CSU-Landesgruppenchef Alexander Dobrindt verteidigte die Position seiner Partei in der Islam-Debatte. "Die CSU gibt der Mehrheit der Menschen eine Stimme, die unsere kulturellen Wurzeln und die christlich-jüdische Prägung unseres Landes auch in Zukunft erhalten wollen", sagte er der "Bild am Sonntag". Die CSU im Bundestag stehe geschlossen zu den Aussagen Seehofers. Die CSU sei nicht bereit, die kulturelle Identität Deutschlands aufzugeben. Und: "Multikulti ist gescheitert. Politische Korrektheit ist keine Heimat."
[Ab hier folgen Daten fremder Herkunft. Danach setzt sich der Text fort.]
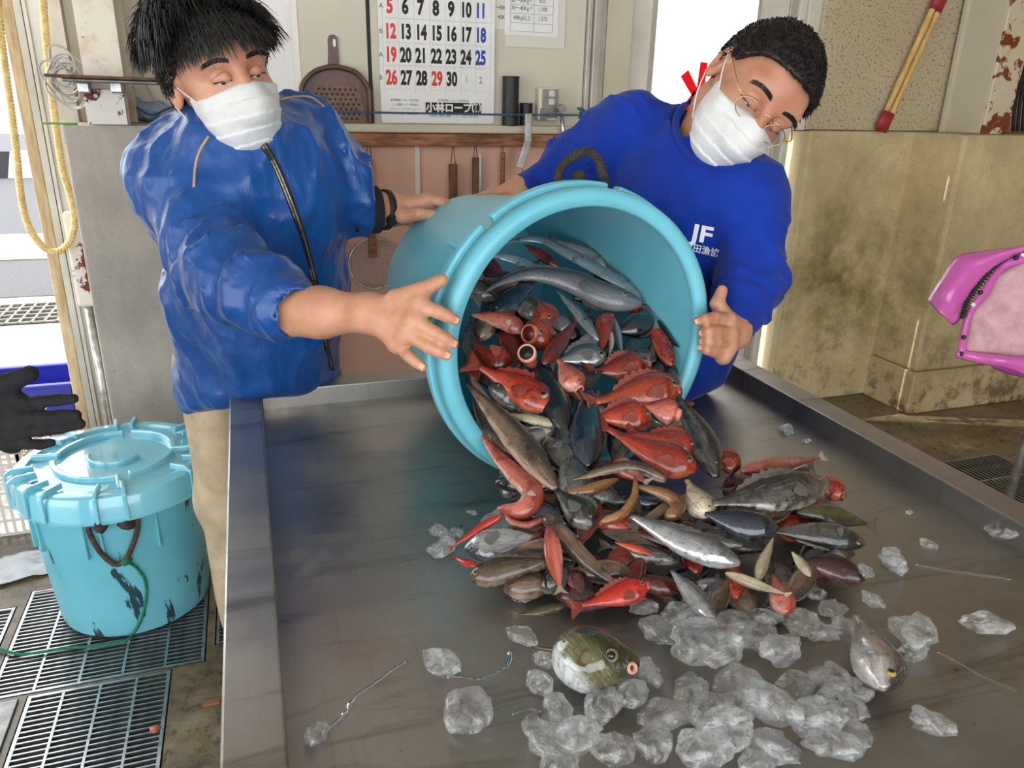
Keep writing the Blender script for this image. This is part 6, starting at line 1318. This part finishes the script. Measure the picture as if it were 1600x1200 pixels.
def shirt_f(P):
    p = P2; ax = nrm(p['ch']-p['be']); s = sd_ell(P, p['ch'], (.165, .115, .16), np.stack([sx2, nrm(np.cross(ax, sx2)), ax], 1))
    s = smin(s, sd_cone(P, p['ch'], p['be'], .140, .145, (FWD, .8)), .06); s = smin(s, sd_cone(P, p['be'], p['he'], .145, .14, (FWD, .8)), .05); s = smin(s, sd_cone(P, p['sr'], p['sl'], .060, .062), .06); s = smin(s, sd_cone(P, (p['sr']+p['sl'])*.5, p['nk'], .08, .068), .05)
    ph = vnoise(P, 12, 3); a, e, c = p['sl'], p['el'], p['cl']; arm = sd_cone(P, a, e, .068, .062); arm = smin(arm, sd_cone(P, e, c, .060, .042), .03); t = np.clip(((P-e)@(c-e))/float((c-e)@(c-e)), -.8, 1.2); arm = arm-.010*ridge(np.stack([t*.34, ((P-e)@RIGHT)*.5, ((P-e)@UP)*.3], 1), 16, 2); s = smin(s, arm, .022)
    a, e, c = p['sr'], p['er'], p['cr']; arm = sd_cone(P, a, e, .066, .052); arm = smin(arm, sd_cone(P, e, c, .052, .037), .03); t = np.clip(((P-e)@(c-e))/float((c-e)@(c-e)), -1, 1.2); arm = arm-.012*ridge(np.stack([t*.30, ((P-e)@RIGHT)*.3, ((P-e)@UP)*.5], 1), 16, 7); s = smin(s, arm, .025)
    s = s-.013*ridge(P, 7, 5, (1, .7, .5))-.006*ridge(P, 17, 6, (1, .8, .6))+.004*vnoise(P, 9, 7)+.004; return s
def shirt_full(P):
    s = shirt_f(P); nd = nrm(nk2-P2['ch']); s = smax(s, -sd_cone(P, nk2-nd*.012, nk2+nd*.2+(W2((0, -.08, 0))-nk2)*.6, .064, .085), .008)
    for c, e in ((P2['cl'], P2['el']), (P2['cr'], P2['er'])): d = nrm(c-e); s = smax(s, -sd_cone(P, c+d*.022, c+d*.12, .034, .034), .005)
    return s
V, Q = surf(shirt_full, *bounds(list(P2.values()), .20), .0062); V = relax(V, Q, 3, .45); st = build('shirt', (V, Q), M['shirt'], m2, smooth=True)
nd = nrm(nk2-P2['ch']); a_, s_, u_ = frame(nd, RIGHT)
lp = hits(shirt_f, [(q[0], q[1]) for q in spline([np.array((a, b, 0)) for a, b in ((1092, 152), (1068, 166), (1056, 190), (1062, 222), (1082, 246), (1112, 260), (1142, 262), (1166, 254))], 30)], lift=.002); build('neckband', tube(list(lp), .0075, 10, squash=.7, up=TO), M['shirt'], st, smooth=True)
# printed letters on the chest, laid on the cloth
def on_cloth(s, size_px, cx, cy, ang, bold, f, sx=1.0):
    v, fc = text_vf(s, 1.0, (0, 0, 0), (1, 0, 0), (0, 1, 0), 0.0, sx, bold); ca, sa = math.cos(ang), math.sin(ang); PX = [(cx+(p[0]*ca+p[1]*sa)*size_px, cy+(p[0]*sa-p[1]*ca)*size_px) for p in v]; return hits(f, PX, lift=.0022), fc
M['print_white'] = pm('white_print', srgb(232, 232, 236), None, 9, .7)
v, fc = on_cloth('JF', 36, 1097, 367, .20, .03, shirt_f, 1.25); tag(build('chest_logo', (v, fc), M['print_white'], st), kind='stuff'); v, fc = on_cloth('戸田漁協', 14, 1096, 391, .22, .012, shirt_f, 1.0); tag(build('chest_lettering', (v, fc), M['print_white'], st), kind='stuff')
V, Q = surf(lambda P: sd_cone(P, W2((0, -.06, -.03)), nk2-nd*.06, .058, .066), *bounds([W2((0, -.06, -.03)), nk2, P2['ch']], .09), .006); bp2.append((V, Q))
# left hand gripping the rim
wg = D(1147, 520, 1.345)
hf = [px3(q) for q in ([(1138, 500, 1.315), (1116, 496, 1.285), (1101, 499, 1.270), (1090, 502, 1.275)], [(1140, 521, 1.310), (1120, 517, 1.280), (1107, 518, 1.268), (1098, 520, 1.275)], [(1138, 540, 1.310), (1120, 534, 1.282), (1107, 534, 1.270), (1099, 534, 1.277)], [(1130, 557, 1.310), (1115, 550, 1.285), (1104, 547, 1.275), (1096, 545, 1.282)])]
th3 = px3([(1130, 492, 1.33), (1121, 474, 1.315), (1128, 454, 1.315)]); hs3 = hand_sdf(wg, .025, hf, th3); fg = P2['cl']
V, Q = surf(lambda P: smin(hs3(P), sd_cone(P, P2['el']+(fg-P2['el'])*.6, wg, .033, .026), .02), *bounds([q for f_ in hf for q in f_]+th3+[wg, fg, P2['el']], .05), .0028); bp2.append((V, Q)); nails(m2, hf, TO)
wh = D(806, 306, 1.565)
hf = [px3(q) for q in ([(765, 312, 1.565), (748, 318, 1.565), (738, 322, 1.57), (729, 325, 1.58)], [(768, 306, 1.58), (752, 310, 1.585), (742, 314, 1.59), (734, 318, 1.60)], [(772, 303, 1.60), (757, 306, 1.605), (748, 309, 1.61), (740, 313, 1.62)], [(778, 301, 1.62), (765, 303, 1.625), (757, 306, 1.63), (750, 309, 1.64)])]
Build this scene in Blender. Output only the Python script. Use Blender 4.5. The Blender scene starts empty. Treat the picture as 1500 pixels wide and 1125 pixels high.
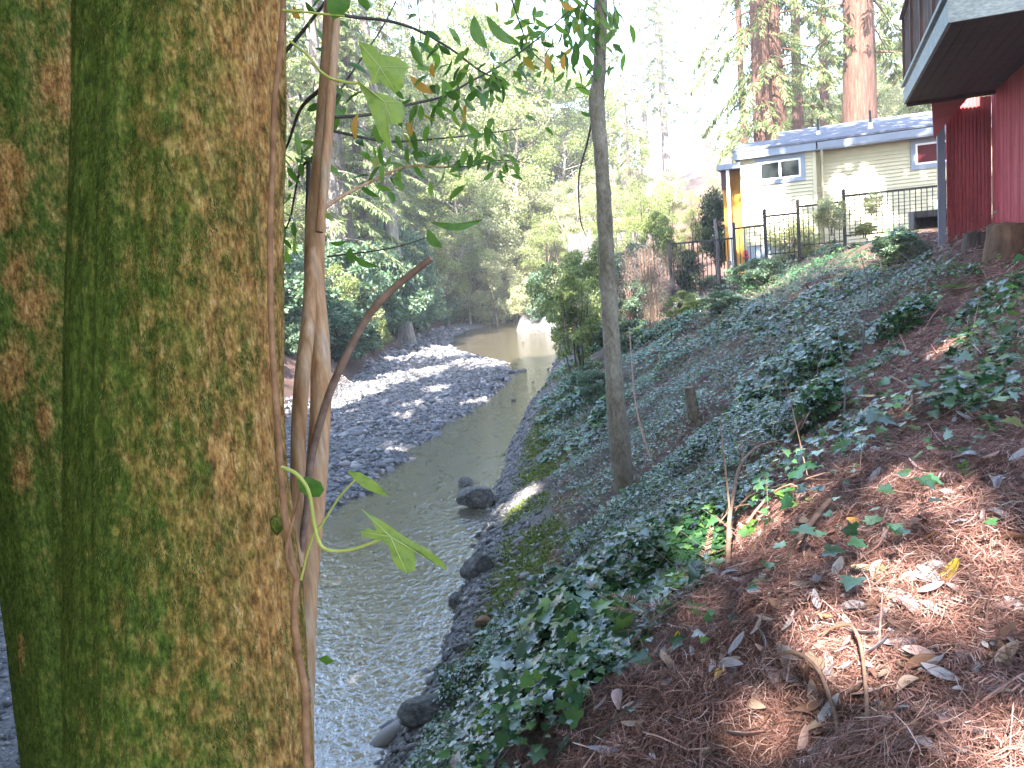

Der Zentralrat der Muslime rief alle Seiten zur Mäßigung auf. "Ich schlage vor, dass sich nun alle wieder einkriegen", sagte der Vorsitzende Aiman Mazyek der "Bild am Sonntag". "Man könnte glauben, die Islamfrage ist unser wichtigstes Thema. Das finde ich peinlich. Im Ausland, wo Deutschland als weltoffen gilt, schüttelt man inzwischen entgeistert den Kopf."

Grünen-Fraktionschef Anton Hofreiter sagte den Zeitungen der Funke Mediengruppe, in der freien Wirtschaft hätte Seehofer schon längst eine Abmahnung erhalten. "Wenn die CSU weiter eine Politik gegen die Kanzlerin macht, wird es Zeit, dass die CDU ernsthaft darüber nachdenkt, ob eine Fraktionsgemeinschaft mit der CSU noch Sinn macht."
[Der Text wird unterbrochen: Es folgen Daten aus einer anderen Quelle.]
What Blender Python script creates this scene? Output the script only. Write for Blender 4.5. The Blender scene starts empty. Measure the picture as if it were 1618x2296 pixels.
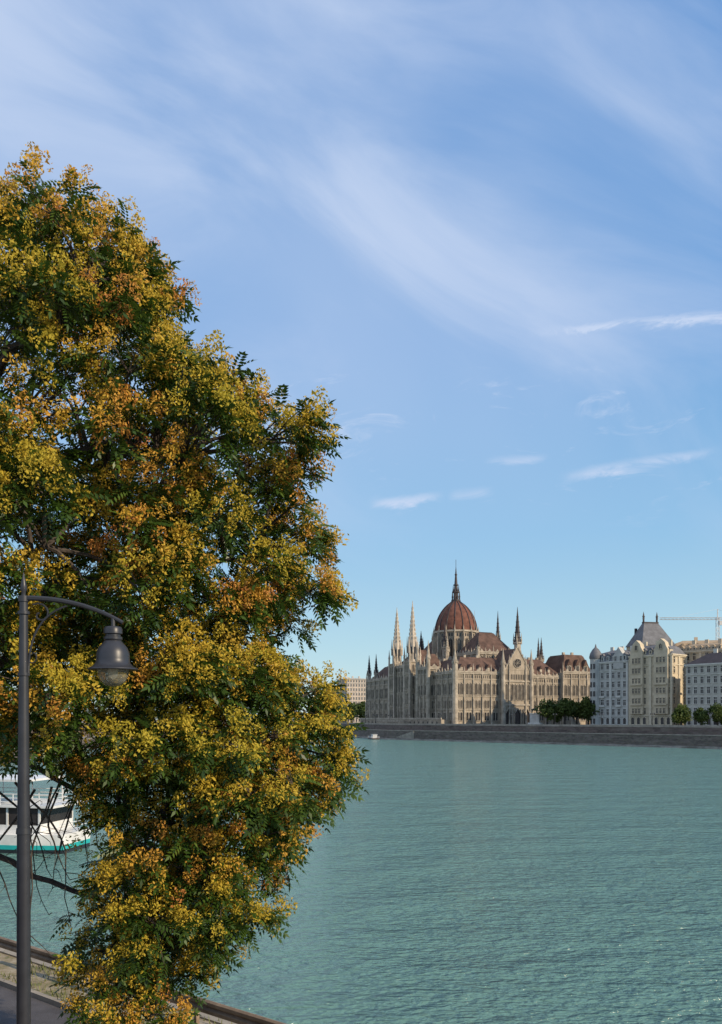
import bpy, math, random
import numpy as np
from mathutils import Vector
random.seed(7); rng=np.random.default_rng(7)
sc=bpy.context.scene
sc.view_settings.view_transform='Standard'
sc.view_settings.look='None'
sc.view_settings.exposure=0

# ------------------------------------------------------------ materials
def nt(name):
    m=bpy.data.materials.new(name); m.use_nodes=True
    t=m.node_tree; b=t.nodes['Principled BSDF']
    return m,t,b
def mat(name,col,rough=0.8,var=0.25,scale=0.3,col2=None,bump=0.0,bscale=2.0,metal=0.0,spec=0.3,stretch=(1,1,1)):
    m,t,b=nt(name)
    b.inputs['Roughness'].default_value=rough
    b.inputs['Metallic'].default_value=metal
    b.inputs['Specular IOR Level'].default_value=spec
    tc=t.nodes.new('ShaderNodeTexCoord'); mp=t.nodes.new('ShaderNodeMapping')
    mp.inputs['Scale'].default_value=stretch
    t.links.new(tc.outputs['Object'],mp.inputs['Vector'])
    n=t.nodes.new('ShaderNodeTexNoise'); n.inputs['Scale'].default_value=scale
    n.inputs['Detail'].default_value=6; n.inputs['Roughness'].default_value=0.65
    t.links.new(mp.outputs[0],n.inputs['Vector'])
    r=t.nodes.new('ShaderNodeValToRGB')
    c2=col2 if col2 else tuple(c*(1-var) for c in col)
    c1=tuple(min(1,c*(1+var*0.4)) for c in col)
    r.color_ramp.elements[0].position=0.35; r.color_ramp.elements[0].color=(*c2,1)
    r.color_ramp.elements[1].position=0.65; r.color_ramp.elements[1].color=(*c1,1)
    t.links.new(n.outputs['Fac'],r.inputs[0]); t.links.new(r.outputs[0],b.inputs['Base Color'])
    if bump>0:
        n2=t.nodes.new('ShaderNodeTexNoise'); n2.inputs['Scale'].default_value=bscale; n2.inputs['Detail'].default_value=5
        t.links.new(mp.outputs[0],n2.inputs['Vector'])
        bp=t.nodes.new('ShaderNodeBump'); bp.inputs['Strength'].default_value=bump; bp.inputs['Distance'].default_value=0.1
        t.links.new(n2.outputs['Fac'],bp.inputs['Height']); t.links.new(bp.outputs[0],b.inputs['Normal'])
    return m
def leafmat(name,ramp,rough=0.5,trans=0.3,spec=0.3):
    m,t,b=nt(name)
    at=t.nodes.new('ShaderNodeAttribute'); at.attribute_name='var'
    r=t.nodes.new('ShaderNodeValToRGB')
    els=r.color_ramp.elements
    els[0].position=ramp[0][0]; els[0].color=(*ramp[0][1],1)
    els[1].position=ramp[-1][0]; els[1].color=(*ramp[-1][1],1)
    for p,c in ramp[1:-1]:
        e=els.new(p); e.color=(*c,1)
    t.links.new(at.outputs['Fac'],r.inputs[0]); t.links.new(r.outputs[0],b.inputs['Base Color'])
    b.inputs['Roughness'].default_value=rough; b.inputs['Specular IOR Level'].default_value=spec
    tr=t.nodes.new('ShaderNodeBsdfTranslucent'); t.links.new(r.outputs[0],tr.inputs[0])
    mx=t.nodes.new('ShaderNodeMixShader'); mx.inputs[0].default_value=trans
    t.links.new(b.outputs[0],mx.inputs[1]); t.links.new(tr.outputs[0],mx.inputs[2])
    out=[n for n in t.nodes if n.type=='OUTPUT_MATERIAL'][0]
    t.links.new(mx.outputs[0],out.inputs[0])
    return m

# ------------------------------------------------------------ mesh builder
class MB:
    def __init__(s): s.v=[]; s.f=[]; s.m=[]
    def add(s,vs,fs,mi=0):
        o=len(s.v); s.v.extend(vs)
        for f in fs: s.f.append(tuple(i+o for i in f)); s.m.append(mi)
    def box(s,fr,s0,s1,t0,t1,z0,z1,mi=0):
        P=[fr(s0,t0),fr(s1,t0),fr(s1,t1),fr(s0,t1)]
        vs=[(p[0],p[1],z0) for p in P]+[(p[0],p[1],z1) for p in P]
        s.add(vs,[(0,1,2,3),(4,5,6,7),(0,1,5,4),(1,2,6,5),(2,3,7,6),(3,0,4,7)],mi)
    def prism(s,x,y,z0,z1,r0,r1,n=8,mi=0,rot=None,fr=None):
        if rot is None: rot=math.pi/n
        vs=[]
        for z,r in ((z0,r0),(z1,r1)):
            for i in range(n):
                a=rot+2*math.pi*i/n
                px,py=x+r*math.cos(a),y+r*math.sin(a)
                if fr: px,py=fr(px,py)
                vs.append((px,py,z))
        fs=[(i,(i+1)%n,n+(i+1)%n,n+i) for i in range(n)]+[tuple(range(n)),tuple(range(n,2*n))]
        s.add(vs,fs,mi)
    def revolve(s,x,y,prof,n=24,mi=0):
        vs=[];fs=[]
        for (r,z) in prof:
            for i in range(n):
                a=2*math.pi*i/n; vs.append((x+r*math.cos(a),y+r*math.sin(a),z))
        for k in range(len(prof)-1):
            for i in range(n):
                fs.append((k*n+i,k*n+(i+1)%n,(k+1)*n+(i+1)%n,(k+1)*n+i))
        s.add(vs,fs,mi)
    def tube(s,pts,rad,n=6,mi=0,cap=True):
        pts=[Vector(p) for p in pts]; N=len(pts)
        if not hasattr(rad,'__len__'): rad=[rad]*N
        vs=[];fs=[]
        up=Vector((0.13,0.27,0.95))
        for i,p in enumerate(pts):
            d=(pts[min(i+1,N-1)]-pts[max(i-1,0)]).normalized()
            a=d.cross(up)
            if a.length<0.05: a=d.cross(Vector((1,0,0)))
            a.normalize(); b=d.cross(a)
            for k in range(n):
                t=2*math.pi*k/n
                q=p+(a*math.cos(t)+b*math.sin(t))*rad[i]; vs.append(tuple(q))
        for i in range(N-1):
            for k in range(n):
                fs.append((i*n+k,i*n+(k+1)%n,(i+1)*n+(k+1)%n,(i+1)*n+k))
        if cap: fs+= [tuple(range(n)),tuple(range((N-1)*n,N*n))]
        s.add(vs,fs,mi)
    def rectfr(s,u0,u1,v0,v1,z0,i,z1,mi=0,iv=None):
        if iv is None: iv=i
        vs=[(u0,v0,z0),(u1,v0,z0),(u1,v1,z0),(u0,v1,z0),(u0+i,v0+iv,z1),(u1-i,v0+iv,z1),(u1-i,v1-iv,z1),(u0+i,v1-iv,z1)]
        s.add(vs,[(0,1,2,3),(4,5,6,7),(0,1,5,4),(1,2,6,5),(2,3,7,6),(3,0,4,7)],mi)
    def obj(s,name,mats,parent=None,smooth=False,fix=True):
        me=bpy.data.meshes.new(name); me.from_pydata(s.v,[],s.f)
        for m in mats: me.materials.append(m)
        me.polygons.foreach_set('material_index',s.m)
        if smooth: me.polygons.foreach_set('use_smooth',[True]*len(s.f))
        me.update()
        if fix:
            import bmesh
            bm=bmesh.new(); bm.from_mesh(me); bmesh.ops.recalc_face_normals(bm,faces=bm.faces); bm.to_mesh(me); bm.free()
        o=bpy.data.objects.new(name,me); sc.collection.objects.link(o)
        if parent: o.parent=parent
        return o
def empty(name,loc=(0,0,0),rz=0):
    e=bpy.data.objects.new(name,None); e.location=loc; e.rotation_euler=(0,0,rz); e.empty_display_size=0.5
    sc.collection.objects.link(e); return e
def frame(ox,oy,ex,ey):
    l=math.hypot(ex,ey); ex/=l; ey/=l
    return lambda s,t:(ox+s*ex+t*ey, oy+s*ey-t*ex)   # t>0 is outward (right of travel)
ID=lambda s,t:(s,t)

# ------------------------------------------------------------ shared mats
M_stone=mat('limestone',(0.36,0.30,0.23),0.9,0.42,0.22,stretch=(1,1,0.35))
M_stone2=mat('limestone_trim',(0.42,0.36,0.285),0.9,0.4,0.35)
M_pale=mat('pale_limestone',(0.54,0.46,0.37),0.9,0.3,0.4)
M_glassd=mat('window_glass',(0.04,0.036,0.038),0.25,0.5,0.2,spec=0.5)
M_roof=mat('brown_roof_tiles',(0.12,0.07,0.052),0.8,0.45,0.3)
M_dome=mat('dome_tiles',(0.165,0.068,0.046),0.8,0.4,0.35)
M_lead=mat('dark_lead',(0.055,0.043,0.044),0.6,0.3,0.5)
M_slate=mat('slate',(0.15,0.15,0.16),0.7,0.3,0.4)

# ------------------------------------------------------------ facade helpers
def arch_window(G,T,fr,s,w,z0,z1,pointed=True,mull=True,deep=0.35):
    hw=w/2; za=z1-(w*0.75 if pointed else w*0.5)
    prof=[(-hw,z0),(hw,z0),(hw,za)]
    if pointed: prof+=[(hw*0.8,za+(z1-za)*0.5),(0,z1),(-hw*0.8,za+(z1-za)*0.5)]
    else: prof+=[(hw*0.7,za+(z1-za)*0.7),(0,z1),(-hw*0.7,za+(z1-za)*0.7)]
    prof+=[(-hw,za)]
    vs=[]
    for a,z in prof:
        p=fr(s+a,0.06); vs.append((p[0],p[1],z))
    G.add(vs,[tuple(range(len(vs)))])
    T.box(fr,s-hw-0.2,s-hw,0.0,deep,z0,z1-0.1)
    T.box(fr,s+hw,s+hw+0.2,0.0,deep,z0,z1-0.1)
    T.box(fr,s-hw-0.3,s+hw+0.3,0.0,deep+0.1,z0-0.3,z0)
    for sg in (-1,1):
        a=fr(s+sg*(hw+0.22),deep); b=fr(s,deep); a2=fr(s+sg*(hw+0.22),0.0); b2=fr(s,0.0)
        za2=za+0.1
        T.add([(a[0],a[1],za2),(b[0],b[1],z1+0.25),(b[0],b[1],z1+0.65),(a[0],a[1],za2+0.55),
               (a2[0],a2[1],za2),(b2[0],b2[1],z1+0.25),(b2[0],b2[1],z1+0.65),(a2[0],a2[1],za2+0.55)],
              [(0,1,2,3),(0,1,5,4),(3,2,6,7)])
    if mull: T.box(fr,s-0.07,s+0.07,0.0,deep*0.6,z0,z1-0.3)
def rect_window(G,T,fr,s,w,z0,z1,mull=True):
    G.box(fr,s-w/2,s+w/2,-0.02,0.05,z0,z1)
    T.box(fr,s-w/2-0.2,s-w/2,0,0.22,z0,z1); T.box(fr,s+w/2,s+w/2+0.2,0,0.22,z0,z1)
    T.box(fr,s-w/2-0.3,s+w/2+0.3,0,0.35,z0-0.25,z0); T.box(fr,s-w/2-0.3,s+w/2+0.3,0,0.32,z1,z1+0.3)
    if mull:
        T.box(fr,s-0.05,s+0.05,0,0.1,z0,z1); T.box(fr,s-w/2,s+w/2,0,0.09,z0+(z1-z0)*0.62,z0+(z1-z0)*0.68)
def pinnacle(T,x,y,z,h,r,fr=ID,n=4):
    px,py=fr(x,y)
    T.prism(px,py,z,z+h*0.35,r,r,n)
    T.prism(px,py,z+h*0.35,z+h*0.42,r*1.4,r*1.4,n)
    T.prism(px,py,z+h*0.42,z+h,r*0.95,0.05,n)
def gothic(W,G,T,fr,L,zt,bays,rows,pin=4.0,z0=-1):
    bw=L/bays
    for i in range(bays+1):
        s=i*bw
        T.box(fr,s-0.42,s+0.42,-0.1,1.0,z0,zt*0.5)
        T.box(fr,s-0.33,s+0.33,-0.1,0.7,zt*0.5,zt*0.86)
        T.box(fr,s-0.26,s+0.26,-0.1,0.55,zt*0.86,zt+0.4)
        pinnacle(T,s,0.2,zt+0.4,pin*(1.25 if i%2==0 else 0.85),0.36,fr)
    for i in range(bays):
        c=(i+0.5)*bw
        for (a,b,cnt,w,pt) in rows:
            for k in range(cnt):
                off=(k-(cnt-1)/2)*(w+0.6)
                arch_window(G,T,fr,c+off,w,a,b,pt,mull=w>1.3)
        p0=fr(c-bw*0.2,0.45);p1=fr(c+bw*0.2,0.45);p2=fr(c,0.45);q0=fr(c-bw*0.2,0.1);q1=fr(c+bw*0.2,0.1);q2=fr(c,0.1)
        T.add([(p0[0],p0[1],zt+0.9),(p1[0],p1[1],zt+0.9),(p2[0],p2[1],zt+2.5),(q0[0],q0[1],zt+0.9),(q1[0],q1[1],zt+0.9),(q2[0],q2[1],zt+2.5)],
              [(0,1,2),(3,4,5),(0,2,5,3),(1,2,5,4)])
    zs=sorted(set([r[0]-1.0 for r in rows]))
    for z in zs[1:]: T.box(fr,0,L,-0.1,0.42,z-0.2,z+0.25)
    T.box(fr,0,L,-0.1,0.6,zt-0.9,zt-0.2)
    T.box(fr,0,L,0.05,0.35,zt+0.0,zt+0.9)
    nb=int(L/1.3)
    for k in range(nb):
        s=(k+0.5)*L/nb
        G.box(fr,s-0.26,s+0.26,-0.02,0.07,zt-3.3,zt-1.6)
    T.box(fr,0,L,-0.1,0.3,zt-4.1,zt-3.7)
def spire(T,S,x,y,zb,zs,zt,r,n=8,crock=True):
    T.prism(x,y,zb,zs,r,r*0.92,n)
    T.prism(x,y,zs-0.5,zs+0.4,r*1.2,r*1.2,n)
    for k in range(4):
        a=math.pi/4+k*math.pi/2
        pinnacle(T,x+r*1.05*math.cos(a),y+r*1.05*math.sin(a),zs-1,(zt-zs)*0.32,r*0.2)
    S.prism(x,y,zs+0.4,zt,r*0.88,0.08,n)
    if crock:
        h=zt-zs
        for k in range(1,6):
            f=k/7.0; rr=r*0.88*(1-f)
            S.prism(x,y,zs+h*f,zs+h*f+0.35,rr*1.25+0.1,rr*1.25+0.1,n)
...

FDP-Vize Alexander Graf Lambsdorff nannte Seehofers Satz in der "Augsburger Allgemeinen" (Montag) "sehr unglücklich". Er sei "akademisch vielleicht nicht völlig falsch, politisch aber unproduktiv und spalterisch".

CSU-Generalsekretär Markus Blume warf Kritikern aus der CDU eine bewusste Missinterpretation von Seehofers Satz, der Islam gehöre nicht zu Deutschland, vor. "Wer diesen Satz als Akt der Ausgrenzung sieht, der handelt böswillig und versteht die Debatte nicht", sagte Blume der "Augsburger Allgemeinen" (Samstag). "Horst Seehofer hat ja im nächsten Satz auch gesagt, dass selbstverständlich die Menschen muslimischen Glaubens zu diesem Land gehören." Nicht Seehofers Satz, sondern die Unterdrückung der "notwendigen Debatte" spalte das Land, befand Blume.

Davor warnte auch Dobrindt: "Wenn die Menschen den Eindruck haben, es gebe einen Maulkorb, ist das Ergebnis der Protest", sagte er dem Redaktionsnetzwerk Deutschland. "Für die große Koalition bedeutet das, breite Debatten zu führen und nicht sie zu vermeiden. Das gilt auch für die Islam-Debatte."